I'm young and have just become FI (almost 24). I have no idea what I'll say to people who ask what i do, but I imagine it will probably be something like "I'm taking some time off".
 
CybrMike said:
Very interesting thread.

My $0.02.

Its more about becoming financially independent than retiring. I believe financial independence is where the freedom lies.

Once you have the financial independence, you can choose to retire, or work, or start a business, or take a few years off, or whatever. But you have the choice.

I'm young and have just become FI (almost 24). I have no idea what I'll say to people who ask what i do, but I imagine it will probably be something like "I'm taking some time off".

At 24 it's definitely About FI!

- When you're 54, it about retiring. The thought of doing anything for money and having to be somewhere at a specified time, gives me the heebie jeebies. This probably comes from not working for over 4 years, but I have taken a liking to the sheer freedom of running my own life! 8)
 
Cybermike,
Welcome to the board -- loved this thread earlier this year -- thanks for resuscitating it.

I guess Cut-Throat has 7 years on me, so I can't say how much more slowing down I'll be doing when I, too, am 54, but for me it is also all about FI. Basically, FI has allowed me to do all sorts of interesting things that I could never do if I had to work all the time. A few of those things make a bit of money every now and then, but most don't. So it has never felt like "work". But for me it isn't about 'retiring' if by that you mean sitting in front of the barca-lounger all day.

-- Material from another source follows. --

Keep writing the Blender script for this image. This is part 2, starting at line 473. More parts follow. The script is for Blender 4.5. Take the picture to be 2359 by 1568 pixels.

One thought, though for you: my budget at 24 was a fraction of what I have learned to 'need' in the intervening years -- family and moving into the middle years brings a new level of annual spending. So just be prepared for the fact that staying FI at 34 and 44 may require more money than it does today...
 
I guess Cut-Throat has 7 years on me, so I can't say how much more slowing down I'll be doing when I, too, am 54, but for me it is also all about FI.

Don't confuse retirement with 'slowing down'. Ask Nords.
Retirement means probably being more active physically than when you were working. Being FI and still opting to work may in fact be slowing down.

Retirement = Doing your own thing instead of a work thing. 8)
 
CT- Agreed. I would say that wading through streams and heaving lines and flies at fish all day is a far cry from retiring or even slowing down.

Maybe the problem is the word 'retiring' if it implies hanging up your spurs and rocking on the front porch. Fishing several weeks a year sounds more like 'nirvanah'.
 
I don't use the word retiring when I talk about it, I get all kinds of disapproving reactions from family and friends. But, when I use the phrase "when I quit working" it seems to be different. Strange huh?